The van slid and swerved back and forth as Steve madly swung the wheel while goosing the accelerator and touching the brakes at appropriate junctures in our pretty much out of control tour through the sage brush prairie.

In what seemed like two years, but took less than 15 minutes, we cruised through the slush to a stop sign that heralded (and there should have been blaring trumpets and well-dressed public officials for this one) a return to a halfway-decent road.

"Ashland's in the bag," was the cry. The chains made travel through the half-foot of wet snow relatively easy. A sign, dripping the wet stuff, declared "Ashland--8 miles."

Rounding a swinging curve in the wide road now running through thick forest, that small town and cozy bar looked mighty nice in my mind's eye. I'd love to talk catfish with the boys in there. But hold on a second...

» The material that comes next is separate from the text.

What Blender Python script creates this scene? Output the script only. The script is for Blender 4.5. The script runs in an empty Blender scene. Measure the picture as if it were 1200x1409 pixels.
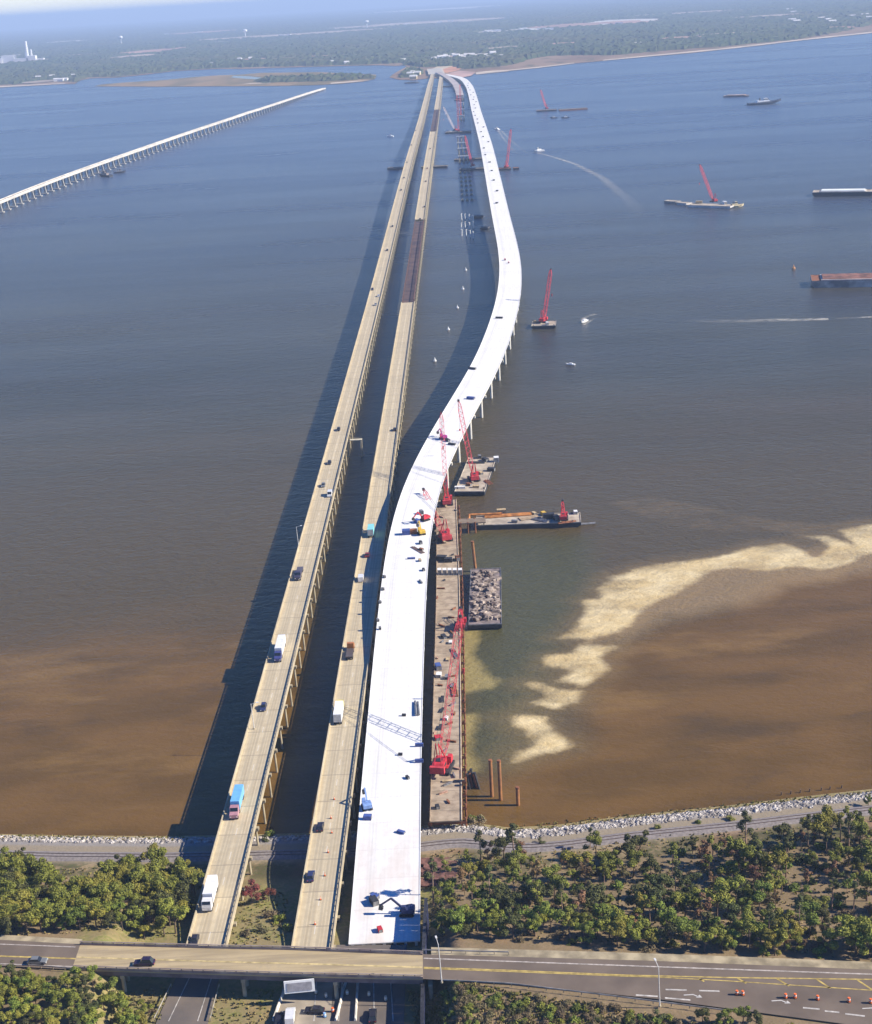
import bpy, math, random
import numpy as np
from mathutils import Vector, Matrix
from mathutils.geometry import tessellate_polygon

# ------------------------------------------------------------------ camera, sky, sun, exposure
SC = bpy.context.scene
COL = SC.collection
FOC, CAMZ = 2000.0, 228.0
PITCH = math.atan(713/FOC); ROLL = math.radians(3.4)
_X = np.array([1, 0, 0.]); _F = np.array([0, math.cos(PITCH), -math.sin(PITCH)]); _U = np.array([0, math.sin(PITCH), math.cos(PITCH)])
_R = math.cos(ROLL)*_X - math.sin(ROLL)*_U; _P = math.sin(ROLL)*_X + math.cos(ROLL)*_U
cam_d = bpy.data.cameras.new('camera'); cam = bpy.data.objects.new('camera', cam_d); COL.objects.link(cam)
M = Matrix((tuple(_R), tuple(_P), tuple(-_F))).transposed().to_4x4(); M.translation = (0, 0, CAMZ)
cam.matrix_world = M
cam_d.sensor_fit = 'VERTICAL'; cam_d.sensor_height = 36.0; cam_d.lens = 36.0*FOC/1409
cam_d.clip_start = 1.0; cam_d.clip_end = 200000
SC.camera = cam

SUN_EL = math.radians(33.0)
sdir = Vector((0.9936*math.cos(SUN_EL), -0.113*math.cos(SUN_EL), math.sin(SUN_EL)))   # towards the sun
W = bpy.data.worlds.new('World'); SC.world = W; W.use_nodes = True
nt = W.node_tree; nt.nodes.clear()
sky = nt.nodes.new('ShaderNodeTexSky'); sky.sky_type = 'NISHITA'; sky.sun_disc = False
sky.sun_elevation = SUN_EL; sky.sun_rotation = math.atan2(sdir.x, sdir.y)
sky.air_density = 1.0; sky.dust_density = 0.0; sky.ozone_density = 3.0
bg = nt.nodes.new('ShaderNodeBackground'); bg.inputs['Strength'].default_value = 0.085
wo = nt.nodes.new('ShaderNodeOutputWorld')
hsv = nt.nodes.new('ShaderNodeHueSaturation'); wtc = nt.nodes.new('ShaderNodeTexCoord'); wsx = nt.nodes.new('ShaderNodeSeparateXYZ'); wmr = nt.nodes.new('ShaderNodeMapRange'); nt.links.new(wtc.outputs['Generated'], wsx.inputs[0]); nt.links.new(wsx.outputs[2], wmr.inputs[0])
wmr.inputs[1].default_value = 0.015; wmr.inputs[2].default_value = 0.09; wmr.inputs[3].default_value = 0.45; wmr.inputs[4].default_value = 1.55; nt.links.new(wmr.outputs[0], hsv.inputs['Saturation']); hsv.inputs['Hue'].default_value = 0.52
nt.links.new(sky.outputs[0], hsv.inputs['Color']); nt.links.new(hsv.outputs[0], bg.inputs[0]); nt.links.new(bg.outputs[0], wo.inputs[0])
sl = bpy.data.lights.new('sun', 'SUN'); sl.energy = 5.0; sl.angle = math.radians(0.53); sl.color = (1.0, 0.91, 0.77)
so = bpy.data.objects.new('sun', sl); COL.objects.link(so)
so.rotation_euler = sdir.to_track_quat('Z', 'Y').to_euler(); so.location = (0, 0, 500)
SC.view_settings.view_transform = 'Standard'; SC.view_settings.look = 'None'
SC.view_settings.exposure = 0.86; SC.view_settings.gamma = 1.0
SC.render.engine = 'CYCLES'
try:
    SC.cycles.use_denoising = True; SC.cycles.volume_bounces = 0; SC.cycles.max_bounces = 5
    SC.cycles.diffuse_bounces = 2; SC.cycles.glossy_bounces = 2; SC.cycles.transparent_max_bounces = 8
except Exception: pass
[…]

"Whoa there, John. Look at all those turkeys standing in the road," and the grin was back in full force, its glare blowing away my Ashland dreamscape.

Unzipping my gun case, I grabbed the beat-up Savage three-inch magnum 20-gauge and a handful of copper-plated fours, dropped down out of the van, and set out through the snow in a futile effort to come to grips with the flock of turkeys that were fast disappearing somewhere in the frenzy of the blinding snowflakes.


Sidebar: If You Go

The preceding hunt took place on the Custer National Forest. There are separate units south of Billings, further east near the Wyoming border, and over south of Baker by South Dakota. All are good turkey country. There is also plenty of Bureau of Land Management (BLM) and state land open to hunters. Contact the Custer National Forest (2602 First Avenue North, P.O. Box 2556, Billings, MT 59103) for current access information and a list of maps that also show surrounding BLM, state, and private land. A nonresident spring turkey permit, including the requisite conservation and upland game bird license, cost $73. Hunters may take one male turkey.